Management style at the monument also underwent a transformation. Since the arrival of James L. Brewer in 1939, Navajo had been administered by a generation of "old-style" Park Service men. These people were a unique breed. They had grown up with the agency, shaped by the difficulties inherent in the management of parks far from the mainstream. What characterized this group was a commitment to service and a lack of a sense of boundaries. Park people of this generation were Park Service through and through. The Park Service was a way of life that extended beyond the work day and in some circumstances beyond park boundaries. [34]
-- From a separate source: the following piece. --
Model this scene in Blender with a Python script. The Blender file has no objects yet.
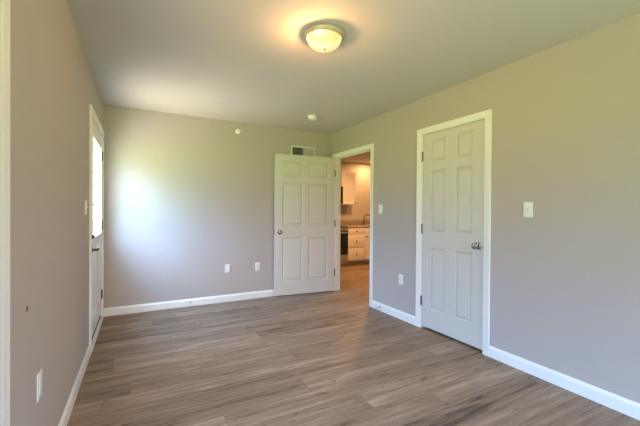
import bpy, bmesh, math, random
from mathutils import Vector, Matrix
random.seed(4)
S = bpy.context.scene
COL = S.collection
PI = math.pi

# ------------------------------------------------------------------ camera
F_PX, YAW, PIT, ROL, CAM_H = 335.3, 0.49297, -0.00720, 0.00705, 1.2387
XL, XR, YB, H = -0.377, 2.642, 4.577, 2.44          # left wall, right wall, back wall, ceiling
YR = -2.3                                            # rear wall, behind the camera
r_ = Vector((math.cos(YAW), -math.sin(YAW), 0))
fw = Vector((math.sin(YAW) * math.cos(PIT), math.cos(YAW) * math.cos(PIT), math.sin(PIT)))
up = r_.cross(fw)
cx = r_ * math.cos(ROL) + up * math.sin(ROL)
cy = -r_ * math.sin(ROL) + up * math.cos(ROL)
cam = bpy.data.cameras.new('camera')
cam.sensor_width = 36.0
cam.lens = F_PX / 640 * 36
cam.clip_start = 0.02
camo = bpy.data.objects.new('camera', cam)
m = Matrix((cx, cy, -fw)).transposed().to_4x4()
m.translation = (0, 0, CAM_H)
camo.matrix_world = m
COL.objects.link(camo)
S.camera = camo

# ------------------------------------------------------------------ colour management
S.view_settings.view_transform = 'Standard'
S.view_settings.look = 'None'
S.view_settings.gamma = 1
S.view_settings.use_curve_mapping = False
S.view_settings.exposure = 0.16

# ------------------------------------------------------------------ world: bluish bright sky above a sunlit lawn, pale paving close to the house
SKY_HI, SKY_LO, LAWN, PAVING, SKY_SUN, W_STR = (0.72, 1.16, 2.00), (0.10, 0.17, 0.31), (0.37, 0.50, 0.11), (0.86, 0.76, 0.58), (0.72, 0.56, 0.45), 25.5
w = bpy.data.worlds.new('sky'); S.world = w; w.use_nodes = True
nt = w.node_tree; nt.nodes.clear()
tc = nt.nodes.new('ShaderNodeTexCoord')
sep = nt.nodes.new('ShaderNodeSeparateXYZ'); nt.links.new(tc.outputs['Generated'], sep.inputs[0])
mr = nt.nodes.new('ShaderNodeMapRange'); mr.inputs[1].default_value = -1; mr.inputs[2].default_value = 1
nt.links.new(sep.outputs['Z'], mr.inputs[0])
cr = nt.nodes.new('ShaderNodeValToRGB')
el = cr.color_ramp.elements
el[0].position = 0.0; el[0].color = (*PAVING, 1)
el[1].position = 1.0; el[1].color = tuple(1.6 * c for c in SKY_HI) + (1,)
e = el.new(0.23); e.color = (*PAVING, 1)
e = el.new(0.34); e.color = (*LAWN, 1)
e = el.new(0.485); e.color = (*LAWN, 1)
e = el.new(0.515); e.color = (*SKY_LO, 1)
e = el.new(0.72); e.color = (*SKY_HI, 1)
nt.links.new(mr.outputs[0], cr.inputs[0])
# towards the sunny side (-Y) the sky is whiter and warmer
az = nt.nodes.new('ShaderNodeMapRange'); az.inputs[1].default_value = -0.90; az.inputs[2].default_value = -0.98
nt.links.new(sep.outputs['Y'], az.inputs[0])
hz = nt.nodes.new('ShaderNodeMapRange'); hz.inputs[1].default_value = -0.03; hz.inputs[2].default_value = 0.03
nt.links.new(sep.outputs['Z'], hz.inputs[0])
ml = nt.nodes.new('ShaderNodeMath'); ml.operation = 'MULTIPLY'; nt.links.new(az.outputs[0], ml.inputs[0]); nt.links.new(hz.outputs[0], ml.inputs[1])
sm = nt.nodes.new('ShaderNodeMix'); sm.data_type = 'RGBA'; sm.inputs[7].default_value = (*SKY_SUN, 1)
nt.links.new(ml.outputs[0], sm.inputs[0]); nt.links.new(cr.outputs[0], sm.inputs[6])
bg = nt.nodes.new('ShaderNodeBackground'); bg.inputs[1].default_value = W_STR
nt.links.new(sm.outputs[2], bg.inputs[0])
wo = nt.nodes.new('ShaderNodeOutputWorld'); nt.links.new(bg.outputs[0], wo.inputs[0])

def portal(name, loc, rot, sx, sy):
    l = bpy.data.lights.new(name, 'AREA'); l.shape = 'RECTANGLE'; l.size = sx; l.size_y = sy
    l.cycles.is_portal = True
    o = bpy.data.objects.new(name, l); o.location = loc; o.rotation_euler = rot
    COL.objects.link(o)
    return o
LAMP_W, SINK_W, KITCHEN_W = 74.0, 14.0, 50.0

# ------------------------------------------------------------------ materials
def nmat(name):
    mt = bpy.data.materials.new(name); mt.use_nodes = True
    return mt, mt.node_tree, mt.node_tree.nodes['Principled BSDF']
def paint(name, col, rough=0.6, spec=0.4, metal=0.0, bump=0.0, bscale=220.0, var=0.0):
    mt, t, b = nmat(name)
    b.inputs['Base Color'].default_value = (*col, 1); b.inputs['Roughness'].default_value = rough
    b.inputs['Metallic'].default_value = metal; b.inputs['Specular IOR Level'].default_value = spec
    tcx = t.nodes.new('ShaderNodeTexCoord')
    nz = t.nodes.new('ShaderNodeTexNoise'); nz.inputs['Scale'].default_value = bscale; nz.inputs['Detail'].default_value = 3
    t.links.new(tcx.outputs['Object'], nz.inputs['Vector'])
    if bump:
        bp = t.nodes.new('ShaderNodeBump'); bp.inputs['Strength'].default_value = bump; bp.inputs['Distance'].default_value = 0.002
        t.links.new(nz.outputs['Fac'], bp.inputs['Height']); t.links.new(bp.outputs[0], b.inputs['Normal'])
    if var:
        n2 = t.nodes.new('ShaderNodeTexNoise'); n2.inputs['Scale'].default_value = bscale * 0.02 + 0.5
        t.links.new(tcx.outputs['Object'], n2.inputs['Vector'])
        hs = t.nodes.new('ShaderNodeMapRange'); hs.inputs[3].default_value = 1 - var; hs.inputs[4].default_value = 1 + var
        t.links.new(n2.outputs['Fac'], hs.inputs[0])
        mx = t.nodes.new('ShaderNodeMix'); mx.data_type = 'RGBA'; mx.blend_type = 'MULTIPLY'; mx.inputs[0].default_value = 1
        mx.inputs[6].default_value = (*col, 1); t.links.new(hs.outputs[0], mx.inputs[7]); t.links.new(mx.outputs[2], b.inputs['Base Color'])
    return mt
M = {}
M['wall'] = paint('greige_wall_paint', (0.490, 0.443, 0.410), 0.75, 0.25, bump=0.08, var=0.02)
M['ceil'] = paint('flat_ceiling_paint', (0.62, 0.585, 0.54), 0.9, 0.15, bump=0.08, var=0.015)
M['trim'] = paint('white_trim_paint', (0.86, 0.86, 0.84), 0.35, 0.5, bump=0.02)
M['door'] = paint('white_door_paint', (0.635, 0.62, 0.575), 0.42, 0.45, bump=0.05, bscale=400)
M['entry'] = paint('white_steel_door_paint', (0.86, 0.86, 0.86), 0.35, 0.5, bump=0.02)
M['plate'] = paint('white_plastic', (0.85, 0.85, 0.83), 0.35, 0.5, bump=0.01)
M['toggle'] = paint('white_toggle_plastic', (0.78, 0.78, 0.76), 0.3, 0.5)
M['slot'] = paint('dark_slot_plastic', (0.03, 0.03, 0.03), 0.6)
M['nickel'] = paint('satin_nickel', (0.40, 0.375, 0.34), 0.2, 0.5, metal=1.0, bump=0.02)
M['bronze'] = paint('dark_bronze', (0.10, 0.085, 0.07), 0.38, 0.5, metal=0.8)
M['hinge'] = paint('brushed_hinge_metal', (0.26, 0.25, 0.24), 0.4, 0.5, metal=0.7)
M['lampring'] = paint('champagne_lamp_metal', (0.56, 0.48, 0.35), 0.5, 0.5, metal=0.35)
M['grille'] = paint('white_vent_enamel', (0.72, 0.70, 0.66), 0.5)
M['dark'] = paint('vent_shade_black', (0.02, 0.02, 0.02), 0.9)
M['thresh'] = paint('white_threshold', (0.78, 0.77, 0.73), 0.4)
M['sweep'] = paint('black_door_sweep', (0.025, 0.02, 0.018), 0.8)
M['cab'] = paint('white_cabinet_paint', (0.80, 0.75, 0.73), 0.4, 0.4)
M['kick'] = paint('cabinet_toe_kick', (0.42, 0.36, 0.30), 0.6)
M['steel'] = paint('stainless_steel', (0.55, 0.54, 0.53), 0.3, 0.5, metal=0.9, bump=0.02)
M['blackglass'] = paint('black_oven_glass', (0.012, 0.012, 0.014), 0.12, 0.5)
M['pull'] = paint('dark_bronze_pull', (0.12, 0.09, 0.07), 0.35, 0.5, metal=0.8)
M['rubber'] = paint('white_rubber', (0.75, 0.74, 0.72), 0.7)
M['spot'] = paint('dark_brown_hole', (0.14, 0.11, 0.085), 0.9)
M['kwall'] = M['wall']

def counter_mat():
    mt, t, b = nmat('speckled_laminate')
    tcx = t.nodes.new('ShaderNodeTexCoord')
    v = t.nodes.new('ShaderNodeTexVoronoi'); v.inputs['Scale'].default_value = 90
    n = t.nodes.new('ShaderNodeTexNoise'); n.inputs['Scale'].default_value = 35; n.inputs['Detail'].default_value = 6
    t.links.new(tcx.outputs['Object'], v.inputs['Vector']); t.links.new(tcx.outputs['Object'], n.inputs['Vector'])
    ad = t.nodes.new('ShaderNodeMath'); ad.operation = 'MULTIPLY'
    t.links.new(v.outputs['Distance'], ad.inputs[0]); t.links.new(n.outputs['Fac'], ad.inputs[1])
    rp = t.nodes.new('ShaderNodeValToRGB')
    rp.color_ramp.elements[0].color = (0.09, 0.06, 0.045, 1); rp.color_ramp.elements[1].color = (0.46, 0.38, 0.30, 1)
    rp.color_ramp.elements[1].position = 0.4
    t.links.new(ad.outputs[0], rp.inputs[0]); t.links.new(rp.outputs[0], b.inputs['Base Color'])
    b.inputs['Roughness'].default_value = 0.35
    return mt
M['counter'] = counter_mat()

def glass_mat():
    mt = bpy.data.materials.new('clear_pane_glass'); mt.use_nodes = True; t = mt.node_tree; t.nodes.clear()
    tr = t.nodes.new('ShaderNodeBsdfTransparent'); tr.inputs[0].default_value = (0.95, 0.97, 0.96, 1)
    gl = t.nodes.new('ShaderNodeBsdfGlossy'); gl.inputs['Roughness'].default_value = 0.02
    lw = t.nodes.new('ShaderNodeLayerWeight'); lw.inputs[0].default_value = 0.5
    pw = t.nodes.new('ShaderNodeMath'); pw.operation = 'POWER'; pw.inputs[1].default_value = 5; t.links.new(lw.outputs['Facing'], pw.inputs[0])
    fr = t.nodes.new('ShaderNodeMath'); fr.operation = 'MULTIPLY_ADD'; fr.inputs[1].default_value = 0.9; fr.inputs[2].default_value = 0.03; t.links.new(pw.outputs[0], fr.inputs[0])
    mx = t.nodes.new('ShaderNodeMixShader'); ou = t.nodes.new('ShaderNodeOutputMaterial')
    t.links.new(fr.outputs[0], mx.inputs[0]); t.links.new(tr.outputs[0], mx.inputs[1]); t.links.new(gl.outputs[0], mx.inputs[2])
    t.links.new(mx.outputs[0], ou.inputs[0])
    return mt
M['glass'] = glass_mat()

def dome_mat():
    """frosted glass: part of the bulb's light passes straight through, the rest glows in the glass"""
    mt = bpy.data.materials.new('frosted_lamp_glass'); mt.use_nodes = True; t = mt.node_tree; t.nodes.clear()
    tr = t.nodes.new('ShaderNodeBsdfTransparent'); tr.inputs[0].default_value = (1.0, 0.95, 0.86, 1)
    tl = t.nodes.new('ShaderNodeBsdfTranslucent'); tl.inputs[0].default_value = (0.0040, 0.0032, 0.0021, 1)
    em = t.nodes.new('ShaderNodeEmission'); em.inputs[0].default_value = (1.0, 0.68, 0.30, 1); em.inputs[1].default_value = 0.80
    mx = t.nodes.new('ShaderNodeMixShader'); mx.inputs[0].default_value = 0.75
    ad = t.nodes.new('ShaderNodeAddShader'); ou = t.nodes.new('ShaderNodeOutputMaterial')
    t.links.new(tr.outputs[0], mx.inputs[1]); t.links.new(tl.outputs[0], mx.inputs[2])
    t.links.new(mx.outputs[0], ad.inputs[0]); t.links.new(em.outputs[0], ad.inputs[1]); t.links.new(ad.outputs[0], ou.inputs[0])
    return mt
M['dome'] = dome_mat()

def emit_mat(name, col, s):
    mt, t, b = nmat(name)
    b.inputs['Base Color'].default_value = (*col, 1)
    b.inputs['Emission Color'].default_value = (*col, 1); b.inputs['Emission Strength'].default_value = s
    return mt
M['downlight'] = emit_mat('glowing_downlight_lens', (1.0, 0.80, 0.50), 14)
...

Frank Hastings, superintendent of the monument from 1972 to 1980, fit this mold. Under Hastings, Navajo became a self-motivated world where you did what it took. Nor was service limited to the park itself and visitors. The Informal Navajo Assistance program, as Hastings referred to it, continued. It included pulling pickups out of the sand or snow, donations of food during periods of heavy snow, and a system of support for individuals or families that needed care. In some instances, families stayed with members of the monument staff during difficult times. [35]

This ethic was communicated to everyone on the staff. "If a Navajo came up to the monument and said: `stuck down the road,' remembered ranger John Loliet, "we'd go and pull 'em out--no cost." Staff members did what each job required, often without noticing if they worked beyond quitting time or on activities that might not technically have been construed as park business. [36]

Nor was Hastings' approach new. For Brewer, John Aubuchon, Foy Young, Art White, Bill Binnewies, and others, the park was much more than a job. It and its relationship to the people of the region was an expression of themselves. In many instances, the informal relationships improved the status of the park in the region. Local people felt close ties to the monument, promoting interdependence in a park that needed its neighbors.

But by the 1980s, the old-style Park Service was becoming a memory. The insistence of upper echelon officials that park employees had to be protected against uninsured injury, compounded by the need for protection from liability for off-hours use of federal property, led to more stringent reporting. Rather than work "off the clock," as NPS people referred to the practice, supervisors insisted that rangers and other employees clock in their overtime. Parks with small budgets--such as Navajo--had to discourage employees from recording extra hours. There was no way to compensate them, but if they did not report hours worked, they left themselves uninsured and open to sanction if something went awry. The informal relationships of the era before 1980 had to become more formalized. Significant changes in the way park employees worked and ultimately in how they felt about the park system followed.